Challenge:
Tally the lines in the data that follows that include the word "script", and report nothing but the total.

Supplied records:
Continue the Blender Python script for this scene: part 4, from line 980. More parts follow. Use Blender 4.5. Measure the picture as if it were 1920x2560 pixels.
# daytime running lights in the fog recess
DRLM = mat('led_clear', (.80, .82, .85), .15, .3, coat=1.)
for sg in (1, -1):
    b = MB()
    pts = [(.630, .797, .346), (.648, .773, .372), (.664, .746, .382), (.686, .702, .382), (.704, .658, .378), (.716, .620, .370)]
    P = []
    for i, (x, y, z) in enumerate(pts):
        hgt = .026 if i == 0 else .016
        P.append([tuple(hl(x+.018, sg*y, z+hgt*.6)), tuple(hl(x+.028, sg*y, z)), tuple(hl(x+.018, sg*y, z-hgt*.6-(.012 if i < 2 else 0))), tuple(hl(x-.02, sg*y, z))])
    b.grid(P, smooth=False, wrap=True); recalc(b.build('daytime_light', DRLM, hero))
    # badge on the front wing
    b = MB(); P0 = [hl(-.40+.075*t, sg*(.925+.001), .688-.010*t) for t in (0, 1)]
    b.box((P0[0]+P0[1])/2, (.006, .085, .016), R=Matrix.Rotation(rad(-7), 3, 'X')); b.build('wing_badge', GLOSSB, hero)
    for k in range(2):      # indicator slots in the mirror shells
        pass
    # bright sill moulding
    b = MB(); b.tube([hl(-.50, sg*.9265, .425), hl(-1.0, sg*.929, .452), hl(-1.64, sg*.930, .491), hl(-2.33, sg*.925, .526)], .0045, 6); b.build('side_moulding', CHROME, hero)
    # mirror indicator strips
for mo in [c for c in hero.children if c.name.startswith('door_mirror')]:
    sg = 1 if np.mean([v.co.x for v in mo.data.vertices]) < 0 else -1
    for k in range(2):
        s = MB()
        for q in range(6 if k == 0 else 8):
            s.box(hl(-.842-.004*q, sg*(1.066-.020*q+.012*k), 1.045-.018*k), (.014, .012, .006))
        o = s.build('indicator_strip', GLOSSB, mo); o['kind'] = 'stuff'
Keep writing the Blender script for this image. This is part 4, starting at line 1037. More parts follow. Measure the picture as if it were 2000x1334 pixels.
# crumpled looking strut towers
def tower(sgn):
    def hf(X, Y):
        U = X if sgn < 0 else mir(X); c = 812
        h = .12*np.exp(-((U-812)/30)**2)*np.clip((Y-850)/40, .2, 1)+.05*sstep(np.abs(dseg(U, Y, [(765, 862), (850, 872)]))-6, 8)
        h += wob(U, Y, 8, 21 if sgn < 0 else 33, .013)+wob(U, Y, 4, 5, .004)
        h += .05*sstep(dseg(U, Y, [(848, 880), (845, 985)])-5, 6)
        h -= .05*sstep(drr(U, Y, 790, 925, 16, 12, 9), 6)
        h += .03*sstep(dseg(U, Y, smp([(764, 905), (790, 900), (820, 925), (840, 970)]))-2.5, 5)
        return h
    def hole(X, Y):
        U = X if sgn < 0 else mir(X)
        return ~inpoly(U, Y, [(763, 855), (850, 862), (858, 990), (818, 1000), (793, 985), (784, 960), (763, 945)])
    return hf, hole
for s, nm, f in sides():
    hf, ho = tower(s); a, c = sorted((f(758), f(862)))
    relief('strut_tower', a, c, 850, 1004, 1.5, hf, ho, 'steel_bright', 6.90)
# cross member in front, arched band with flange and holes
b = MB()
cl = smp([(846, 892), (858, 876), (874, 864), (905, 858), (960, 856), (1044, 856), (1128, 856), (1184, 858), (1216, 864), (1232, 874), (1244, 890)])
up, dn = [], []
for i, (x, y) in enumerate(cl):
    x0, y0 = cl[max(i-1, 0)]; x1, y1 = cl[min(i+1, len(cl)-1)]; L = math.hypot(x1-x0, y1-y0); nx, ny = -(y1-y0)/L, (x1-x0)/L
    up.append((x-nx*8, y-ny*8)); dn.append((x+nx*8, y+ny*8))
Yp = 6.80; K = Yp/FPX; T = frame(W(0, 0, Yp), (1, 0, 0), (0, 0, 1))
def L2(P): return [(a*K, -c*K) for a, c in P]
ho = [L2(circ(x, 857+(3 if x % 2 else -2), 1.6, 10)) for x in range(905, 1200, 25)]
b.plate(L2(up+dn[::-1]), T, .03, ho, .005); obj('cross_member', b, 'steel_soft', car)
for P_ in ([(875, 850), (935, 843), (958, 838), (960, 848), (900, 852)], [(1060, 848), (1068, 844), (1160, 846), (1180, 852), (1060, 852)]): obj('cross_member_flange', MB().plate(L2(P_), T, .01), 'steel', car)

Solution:
2